◆ SET PROBLEM:
Begin at the first line of the data and copy each line through the one containing "var cam_at := Vector3(0, 5.0716, 0)", that line included, with no pictures.

◆ DATASET CONTENT:
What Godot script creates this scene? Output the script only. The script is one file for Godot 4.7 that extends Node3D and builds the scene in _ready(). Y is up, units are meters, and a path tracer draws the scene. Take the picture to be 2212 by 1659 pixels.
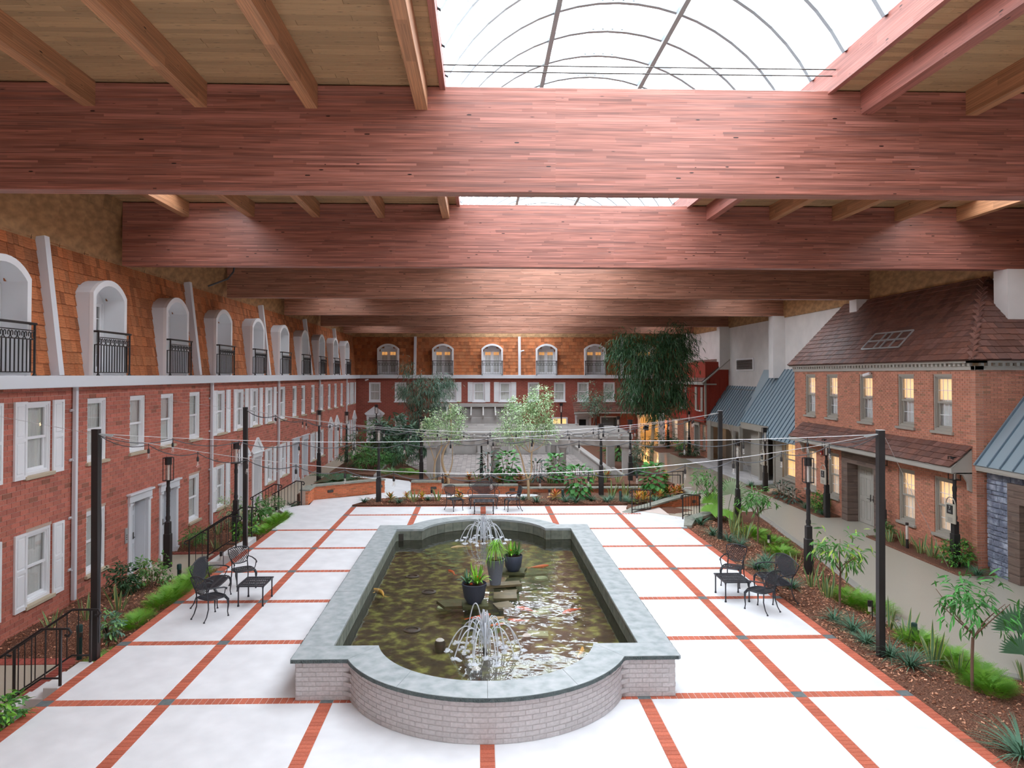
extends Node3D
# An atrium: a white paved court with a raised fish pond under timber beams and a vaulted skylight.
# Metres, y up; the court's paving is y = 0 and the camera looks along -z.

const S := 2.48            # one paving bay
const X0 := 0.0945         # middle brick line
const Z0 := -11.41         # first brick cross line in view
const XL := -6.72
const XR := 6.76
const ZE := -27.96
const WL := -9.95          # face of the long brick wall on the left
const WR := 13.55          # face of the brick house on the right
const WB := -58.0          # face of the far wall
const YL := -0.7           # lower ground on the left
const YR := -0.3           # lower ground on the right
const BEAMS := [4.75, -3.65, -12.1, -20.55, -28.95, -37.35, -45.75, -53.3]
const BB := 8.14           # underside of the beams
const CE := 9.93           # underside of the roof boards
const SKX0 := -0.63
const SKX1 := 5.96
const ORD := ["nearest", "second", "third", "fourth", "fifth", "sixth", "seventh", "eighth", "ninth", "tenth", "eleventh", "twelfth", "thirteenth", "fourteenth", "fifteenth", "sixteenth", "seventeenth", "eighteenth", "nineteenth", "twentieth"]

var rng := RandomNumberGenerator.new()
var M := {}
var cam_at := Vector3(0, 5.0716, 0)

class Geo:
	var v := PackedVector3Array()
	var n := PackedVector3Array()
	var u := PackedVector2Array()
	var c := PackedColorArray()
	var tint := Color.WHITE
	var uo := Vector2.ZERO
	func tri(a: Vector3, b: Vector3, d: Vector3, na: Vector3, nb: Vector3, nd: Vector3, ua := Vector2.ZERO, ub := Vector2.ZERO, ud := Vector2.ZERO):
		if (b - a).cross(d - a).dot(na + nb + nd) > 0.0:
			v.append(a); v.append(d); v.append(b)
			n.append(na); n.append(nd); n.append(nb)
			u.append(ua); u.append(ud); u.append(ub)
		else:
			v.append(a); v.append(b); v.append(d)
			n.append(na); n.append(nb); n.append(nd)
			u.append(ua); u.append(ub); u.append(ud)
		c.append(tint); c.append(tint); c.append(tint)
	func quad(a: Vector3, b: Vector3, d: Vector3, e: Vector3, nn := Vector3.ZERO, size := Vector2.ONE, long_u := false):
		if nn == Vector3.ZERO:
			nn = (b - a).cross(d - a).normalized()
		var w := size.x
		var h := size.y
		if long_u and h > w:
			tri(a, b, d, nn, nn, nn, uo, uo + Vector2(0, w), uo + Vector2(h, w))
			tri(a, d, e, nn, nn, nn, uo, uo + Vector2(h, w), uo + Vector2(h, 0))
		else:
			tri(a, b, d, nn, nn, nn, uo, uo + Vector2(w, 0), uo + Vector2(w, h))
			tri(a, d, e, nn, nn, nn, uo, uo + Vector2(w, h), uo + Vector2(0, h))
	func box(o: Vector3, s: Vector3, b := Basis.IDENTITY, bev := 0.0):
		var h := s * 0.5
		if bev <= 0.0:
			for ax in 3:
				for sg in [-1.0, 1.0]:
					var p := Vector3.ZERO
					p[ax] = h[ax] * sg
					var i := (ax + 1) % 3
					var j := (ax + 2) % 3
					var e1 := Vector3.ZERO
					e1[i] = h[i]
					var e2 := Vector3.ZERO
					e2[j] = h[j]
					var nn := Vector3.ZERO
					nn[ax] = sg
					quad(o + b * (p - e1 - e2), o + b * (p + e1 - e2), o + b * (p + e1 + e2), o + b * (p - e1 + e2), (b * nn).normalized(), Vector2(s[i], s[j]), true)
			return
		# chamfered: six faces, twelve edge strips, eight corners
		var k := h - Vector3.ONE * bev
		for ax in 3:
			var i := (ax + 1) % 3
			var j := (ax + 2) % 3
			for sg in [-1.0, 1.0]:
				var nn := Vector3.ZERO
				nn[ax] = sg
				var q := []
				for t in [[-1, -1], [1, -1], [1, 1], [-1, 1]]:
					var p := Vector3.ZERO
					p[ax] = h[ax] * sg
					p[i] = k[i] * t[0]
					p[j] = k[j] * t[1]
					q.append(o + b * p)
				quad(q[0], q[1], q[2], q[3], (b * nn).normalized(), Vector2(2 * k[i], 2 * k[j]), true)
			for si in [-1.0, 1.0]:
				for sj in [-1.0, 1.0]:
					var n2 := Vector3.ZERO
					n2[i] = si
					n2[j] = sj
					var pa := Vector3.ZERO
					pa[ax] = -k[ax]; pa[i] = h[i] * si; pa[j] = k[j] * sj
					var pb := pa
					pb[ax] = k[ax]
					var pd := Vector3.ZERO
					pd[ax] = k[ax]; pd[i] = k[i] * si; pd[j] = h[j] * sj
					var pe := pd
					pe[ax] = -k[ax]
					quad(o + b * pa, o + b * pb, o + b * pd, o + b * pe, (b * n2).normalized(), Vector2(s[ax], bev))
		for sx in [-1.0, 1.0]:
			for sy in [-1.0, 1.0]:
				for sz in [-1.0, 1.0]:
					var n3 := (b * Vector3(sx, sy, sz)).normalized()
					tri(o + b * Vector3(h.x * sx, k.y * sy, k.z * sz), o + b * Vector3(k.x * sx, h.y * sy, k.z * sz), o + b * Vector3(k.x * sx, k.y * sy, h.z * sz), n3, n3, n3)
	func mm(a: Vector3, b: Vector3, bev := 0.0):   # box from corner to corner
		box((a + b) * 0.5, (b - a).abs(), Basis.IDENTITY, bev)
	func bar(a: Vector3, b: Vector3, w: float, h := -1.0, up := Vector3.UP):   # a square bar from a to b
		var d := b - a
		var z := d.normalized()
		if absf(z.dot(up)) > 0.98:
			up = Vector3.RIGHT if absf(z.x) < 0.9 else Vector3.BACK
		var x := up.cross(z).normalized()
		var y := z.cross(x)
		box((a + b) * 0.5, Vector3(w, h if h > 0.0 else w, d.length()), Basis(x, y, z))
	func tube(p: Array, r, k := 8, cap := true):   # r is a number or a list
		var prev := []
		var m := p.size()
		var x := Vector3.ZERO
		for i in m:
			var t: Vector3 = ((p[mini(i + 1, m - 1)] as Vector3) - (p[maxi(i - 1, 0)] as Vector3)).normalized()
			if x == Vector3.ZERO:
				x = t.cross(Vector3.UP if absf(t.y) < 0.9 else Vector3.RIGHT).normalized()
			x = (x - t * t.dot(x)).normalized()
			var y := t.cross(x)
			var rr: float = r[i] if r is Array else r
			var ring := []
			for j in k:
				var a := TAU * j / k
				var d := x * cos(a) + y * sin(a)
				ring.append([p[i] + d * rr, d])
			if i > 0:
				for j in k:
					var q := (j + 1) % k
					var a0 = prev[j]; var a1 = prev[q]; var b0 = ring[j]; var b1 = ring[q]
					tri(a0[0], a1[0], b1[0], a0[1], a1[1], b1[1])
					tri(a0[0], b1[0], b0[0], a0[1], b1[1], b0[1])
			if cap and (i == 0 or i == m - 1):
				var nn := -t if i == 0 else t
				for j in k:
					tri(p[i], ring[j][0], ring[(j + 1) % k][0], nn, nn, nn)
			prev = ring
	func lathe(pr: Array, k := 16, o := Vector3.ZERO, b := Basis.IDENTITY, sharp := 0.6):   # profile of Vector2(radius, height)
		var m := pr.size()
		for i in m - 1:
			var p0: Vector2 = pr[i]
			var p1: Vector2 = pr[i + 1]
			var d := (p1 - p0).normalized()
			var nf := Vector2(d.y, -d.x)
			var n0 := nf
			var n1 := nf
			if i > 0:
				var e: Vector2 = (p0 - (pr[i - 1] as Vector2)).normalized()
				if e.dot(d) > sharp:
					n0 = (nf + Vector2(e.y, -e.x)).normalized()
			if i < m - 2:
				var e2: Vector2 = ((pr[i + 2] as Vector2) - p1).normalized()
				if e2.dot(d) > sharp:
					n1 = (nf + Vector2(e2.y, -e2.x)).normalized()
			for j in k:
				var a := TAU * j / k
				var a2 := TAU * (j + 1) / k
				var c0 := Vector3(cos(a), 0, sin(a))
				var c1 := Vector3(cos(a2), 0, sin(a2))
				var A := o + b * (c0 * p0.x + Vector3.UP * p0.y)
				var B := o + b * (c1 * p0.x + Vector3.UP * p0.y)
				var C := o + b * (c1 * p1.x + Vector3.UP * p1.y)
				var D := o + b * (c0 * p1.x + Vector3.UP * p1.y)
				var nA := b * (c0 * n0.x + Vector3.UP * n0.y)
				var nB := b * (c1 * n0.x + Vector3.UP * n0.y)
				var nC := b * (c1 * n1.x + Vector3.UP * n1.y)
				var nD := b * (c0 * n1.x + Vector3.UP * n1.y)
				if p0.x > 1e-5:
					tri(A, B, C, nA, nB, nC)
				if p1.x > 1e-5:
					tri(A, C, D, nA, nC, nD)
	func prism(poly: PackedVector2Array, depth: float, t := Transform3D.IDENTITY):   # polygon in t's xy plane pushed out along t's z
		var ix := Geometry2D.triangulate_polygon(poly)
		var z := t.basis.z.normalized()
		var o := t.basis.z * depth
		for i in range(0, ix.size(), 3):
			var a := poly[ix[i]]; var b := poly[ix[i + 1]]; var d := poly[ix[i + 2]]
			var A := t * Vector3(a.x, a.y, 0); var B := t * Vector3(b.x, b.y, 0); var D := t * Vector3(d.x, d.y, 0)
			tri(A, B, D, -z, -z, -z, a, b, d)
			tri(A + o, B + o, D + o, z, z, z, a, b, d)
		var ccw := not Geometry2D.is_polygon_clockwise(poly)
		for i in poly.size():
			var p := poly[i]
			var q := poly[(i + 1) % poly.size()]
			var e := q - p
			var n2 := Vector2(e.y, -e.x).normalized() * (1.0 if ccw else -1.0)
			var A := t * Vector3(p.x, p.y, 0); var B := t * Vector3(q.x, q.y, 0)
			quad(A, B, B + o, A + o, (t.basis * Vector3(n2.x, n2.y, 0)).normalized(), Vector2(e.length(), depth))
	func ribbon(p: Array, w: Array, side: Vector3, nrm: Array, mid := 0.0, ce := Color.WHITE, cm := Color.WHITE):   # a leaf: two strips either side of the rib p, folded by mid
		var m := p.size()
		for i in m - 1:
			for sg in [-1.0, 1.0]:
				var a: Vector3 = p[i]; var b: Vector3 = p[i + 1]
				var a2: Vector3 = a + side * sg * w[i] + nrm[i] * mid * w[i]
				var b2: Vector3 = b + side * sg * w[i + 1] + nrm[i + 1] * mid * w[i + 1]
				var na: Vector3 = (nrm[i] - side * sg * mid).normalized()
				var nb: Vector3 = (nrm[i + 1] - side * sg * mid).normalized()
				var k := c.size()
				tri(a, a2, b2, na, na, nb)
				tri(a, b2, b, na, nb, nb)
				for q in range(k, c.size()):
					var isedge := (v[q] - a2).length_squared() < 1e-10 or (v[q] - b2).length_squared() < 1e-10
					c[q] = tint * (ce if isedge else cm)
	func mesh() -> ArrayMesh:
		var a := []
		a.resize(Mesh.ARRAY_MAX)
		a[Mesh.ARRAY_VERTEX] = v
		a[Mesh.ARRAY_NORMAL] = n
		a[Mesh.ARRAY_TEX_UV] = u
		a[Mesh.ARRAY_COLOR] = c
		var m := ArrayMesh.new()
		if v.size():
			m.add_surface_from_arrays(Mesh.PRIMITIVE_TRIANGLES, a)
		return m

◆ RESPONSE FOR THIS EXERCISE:
What Godot script creates this scene? Output the script only. The script is one file for Godot 4.7 that extends Node3D and builds the scene in _ready(). Y is up, units are meters, and a path tracer draws the scene. Take the picture to be 2212 by 1659 pixels.
extends Node3D
# An atrium: a white paved court with a raised fish pond under timber beams and a vaulted skylight.
# Metres, y up; the court's paving is y = 0 and the camera looks along -z.

const S := 2.48            # one paving bay
const X0 := 0.0945         # middle brick line
const Z0 := -11.41         # first brick cross line in view
const XL := -6.72
const XR := 6.76
const ZE := -27.96
const WL := -9.95          # face of the long brick wall on the left
const WR := 13.55          # face of the brick house on the right
const WB := -58.0          # face of the far wall
const YL := -0.7           # lower ground on the left
const YR := -0.3           # lower ground on the right
const BEAMS := [4.75, -3.65, -12.1, -20.55, -28.95, -37.35, -45.75, -53.3]
const BB := 8.14           # underside of the beams
const CE := 9.93           # underside of the roof boards
const SKX0 := -0.63
const SKX1 := 5.96
const ORD := ["nearest", "second", "third", "fourth", "fifth", "sixth", "seventh", "eighth", "ninth", "tenth", "eleventh", "twelfth", "thirteenth", "fourteenth", "fifteenth", "sixteenth", "seventeenth", "eighteenth", "nineteenth", "twentieth"]

var rng := RandomNumberGenerator.new()
var M := {}
var cam_at := Vector3(0, 5.0716, 0)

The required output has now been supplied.